Unlike fractions that can be thought of as abstract numbers on their own, percentages are always relative to a certain amount designated as the whole.
Determining the whole takes on great importance when we need to consider how to deal with multiple percentages and what operations we can apply to them, such as when we need to figure out the price of an item with a 20% discount and 10% tax or when we want to buy an item with a 50% discount and another with a 70% discount. 

In this episode we reinforce the students’ understanding of the relationship between the percentage, the part, and the whole, with problems that also reflect the delicate nature of operations on percentages.

 

What makes it great?

The interactive tool is engaging and allows children to visualize percentages.

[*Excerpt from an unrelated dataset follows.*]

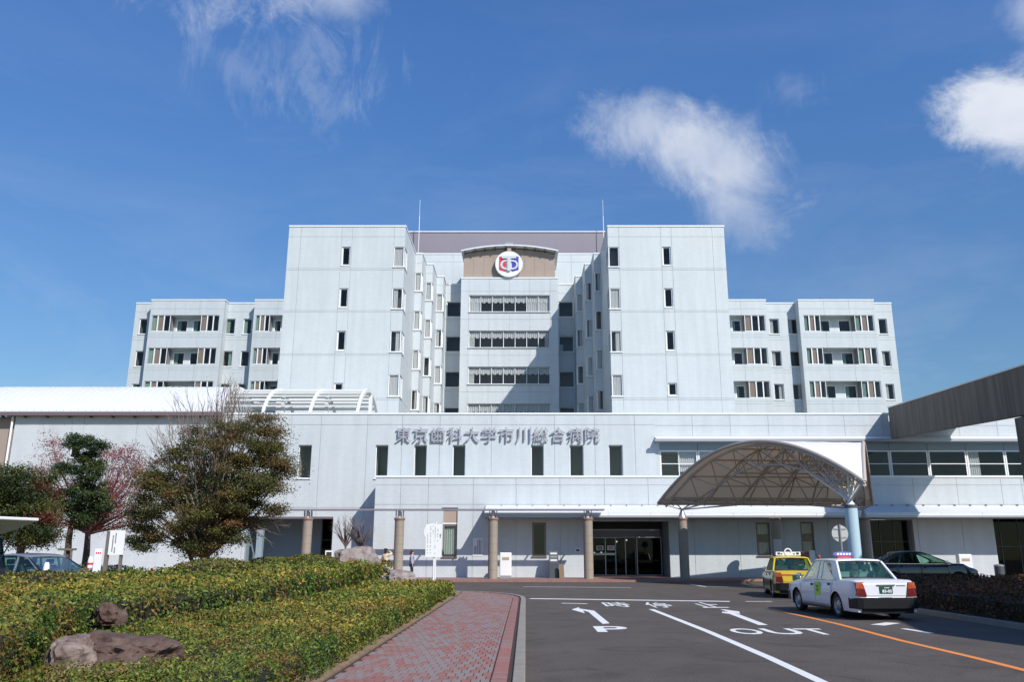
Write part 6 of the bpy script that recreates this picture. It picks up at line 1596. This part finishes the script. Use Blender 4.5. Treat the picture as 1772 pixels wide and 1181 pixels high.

The visuals make the abstract concept of percentages more concrete. The episode gives children a role in Loomy’s story, making it relevant to the children, and motivates an otherwise dry topic by exploiting technology and allowing children to learn by doing.

 

The questions reinforce the meaning of percentage as a proportional part of the whole.

Children must employ critical thinking to recognize the meaning of “the whole'' in any given situation. The episode also seeds ahead to percentage of a percentage by looking at how the whole changes with each percentage taken.

 

The questions inspire insights and address misconceptions.

For example, children can realize that adding percentages only makes sense if they are percentages of the same whole. Additionally, many questions have multiple solutions and allow children the freedom to express multiple strategies for thinking about the problems–they can really follow their own journey.